Considera su futuro asegurado. Solo tiene que disfrutar de su riqueza.
Jesús quiere advertir sobre la ceguera de este hombre al
juzgar sus prioridades. Y los «muchos años» que él pensaba disfrutar de sus
ganancias contrastan con las «pocas horas» que le quedan de vida. A pesar de su
fortuna, aquel hombre no ha podido impedir la muerte repentina. Por eso, es
denominado «necio» y no sabio. Ha puesto su confianza en los bienes acumulados
y piensa que el dinero asegura su futuro. Sin embargo, la riqueza no ha podido
evitar que muera y que a los ojos de Dios su vida aparezca vacía.
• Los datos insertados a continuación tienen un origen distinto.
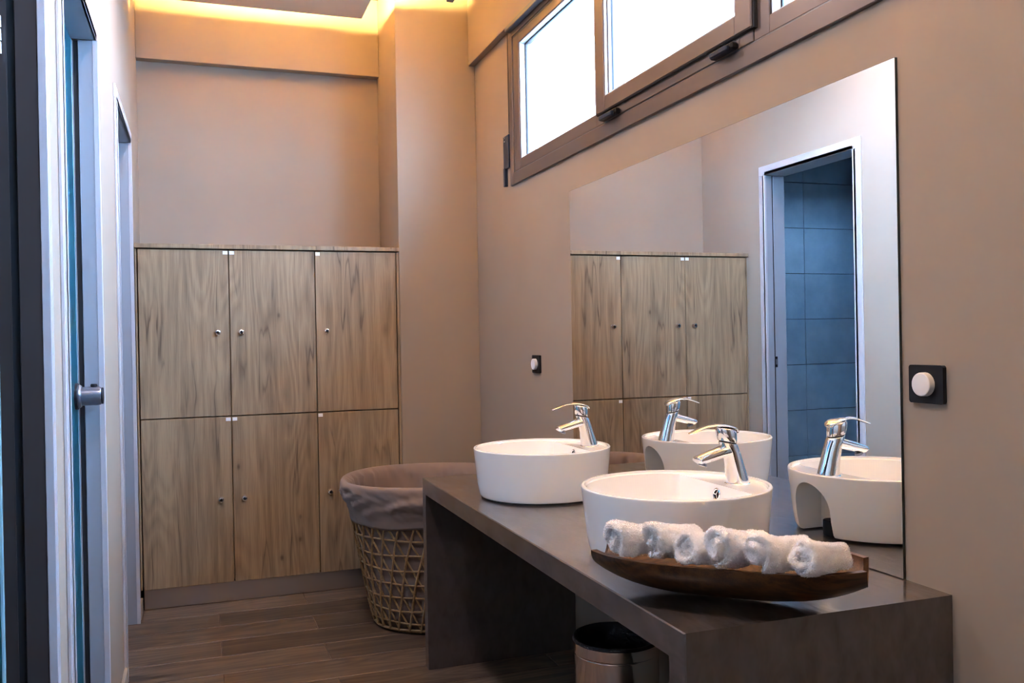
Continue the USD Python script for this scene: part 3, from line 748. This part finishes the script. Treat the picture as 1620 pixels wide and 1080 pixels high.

La verdadera riqueza «ante Dios»
El Señor nos advierte ante la tentación de la avaricia, de
hacer que la acumulación de riquezas sea nuestra única prioridad, de encontrar
nuestra única seguridad en el tener y de pensar exclusivamente en nosotros
mismos. Todos podemos ser tentados por la codicia. Tampoco los pobres son
inmunes a esta tentación. El gran peligro es, no ser dueño de las posesiones,
sino que las posesiones sean dueñas de ti. Como dice san Pablo a Timoteo, el
problema no es el dinero, sino el amor al dinero, «raíz de todos los males»,
que aparta de la fe y hunde en el sufrimiento (1 Tm 6,10). Y es comprensible
que la fe en las riquezas disminuya la fe en Dios.
Los discípulos de Jesús deben buscar la riqueza que vale
ante Dios. ¿En que consiste? Jesús mismo lo aclarará un poco más adelante (Lc
12,33-34). En primer lugar, siendo agradecidos por todas las bendiciones
recibidas de Dios; y, en segundo lugar, siendo generosos con los demás, a
quienes hemos de amar como hermanos. El verdadero tesoro de un discípulo de
Cristo son sus obras de caridad. ¡Qué bien lo expresó san Juan de la Cruz : «A la tarde de la vida
te examinarán en el amor»! Exclusivamente, «en el amor».
El Evangelio nos recuerda que la vida del hombre no
depende de sus bienes; que todo proyecto humano está abocado al fracaso, al
margen de Dios; y que la vida será pura vaciedad si nos ahogamos en nuestro
tacaño egoísmo.
Aurelio García Macías
Congregación para el Culto Divino yla Disciplina
de los Sacramentos
Congregación para el Culto Divino y
Evangelio
En aquel tiempo, dijo uno de entre la gente a Jesús:
«Maestro, dile a mi hermano que reparta conmigo la herencia». Él le dijo:
«Hombre, ¿quién me ha constituido juez o árbitro entre vosotros?». Y les dijo:
«Mirad: guardaos de toda clase de codicia. Pues, aunque uno ande sobrado, su
vida no depende de sus bienes».
Y les propuso una parábola: «Las tierras de un hombre rico
produjeron una gran cosecha. Y empezó a echar cálculos, diciéndose: “¿Qué haré?
No tengo donde almacenar la cosecha”. Y se dijo: “Haré lo siguiente: derribaré
los graneros y construiré otros más grandes, y almacenaré allí todo el trigo y
mis bienes. Y entonces me diré a mí mismo: alma mía, tienes bienes almacenados
para muchos años; descansa, come, bebe, banquetea alegremente”. Pero Dios le
dijo: “Necio, esta noche te van a reclamar el alma, y ¿de quién será lo que has
preparado?”. Así es el que atesora para sí y no es rico ante Dios».